Senders can send HK$20, HK$50, HK$100, or custom amounts and include well wishes such as “good health”, “wealthy and prosperous New Year”, and “good luck with your business”.

This provides customers with convenience and is environmentally-friendly at the same time, according to Greg Hingston, HSBC’s head of retail banking and wealth management in Hong Kong.

Other popular peer-to-peer (P2P) payment services with digital lai see options include Tencent’s WeChat and Alipay, launched by the Alibaba Group, owner of the South China Morning Post.

Even overseas players are cashing in, with the US-based PayPal unveiling “red envelope” digital cards for the new year, allowing people in the US to send money to Chinese bank accounts with their service Xoom.

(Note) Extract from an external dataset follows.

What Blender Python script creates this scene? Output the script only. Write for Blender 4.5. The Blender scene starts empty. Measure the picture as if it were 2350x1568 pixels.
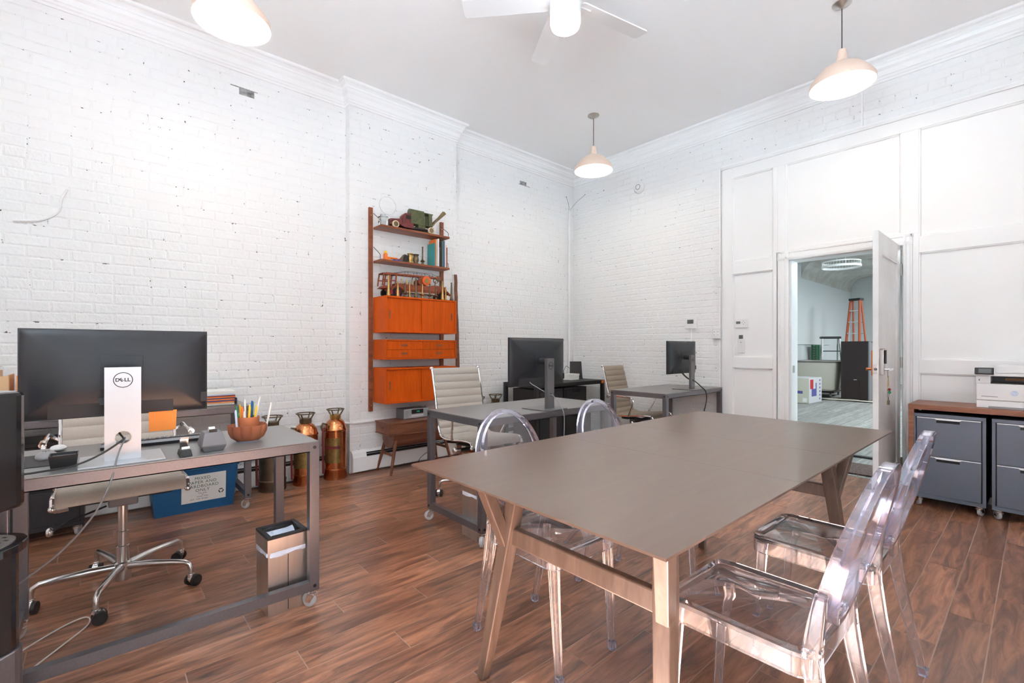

But the rush to exchange physical red packets is still in full swing, as Hongkongers queued around the block at certain bank branches this week for new or good as new banknotes for their lai sees.

Lai sees are traditionally used to express fond feelings and well wishing, and are mostly given by people in superior positions, according to Dr Tam King-fai, interim head of the Chinese culture department at the Hong Kong Polytechnic University.

Married couples will offer lai sees to single people, or people will give gifts to the security guards in their building and vegetable vendors they patronise, he said.

There is a sense of spontaneity and good will that is lost online, Tam said.

A 28-year-old woman surnamed Wang said young people may use mobile apps for lai sees, but older people would favour paper red packets.

“The elderly are not as familiar with smartphones and have a different concept of tradition,” she said.

Hongkonger Joanna Lai, 55, prefers buying and giving out paper lai sees the old-fashioned way.

“There’s an important element of tradition,” she said.

Some Lunar New Year traditions have changed over the years, as people eat out rather than cook at home, or count down the new year with friends instead of family, according to Tam.

But even with digital lai sees, the focus on tradition in the new year remains the same.

“I’m really behind the times,” Tam said. “It is so much more heartwarming to be able to pull out of the pocket and hand them the lai sees rather than typing things on the phone.”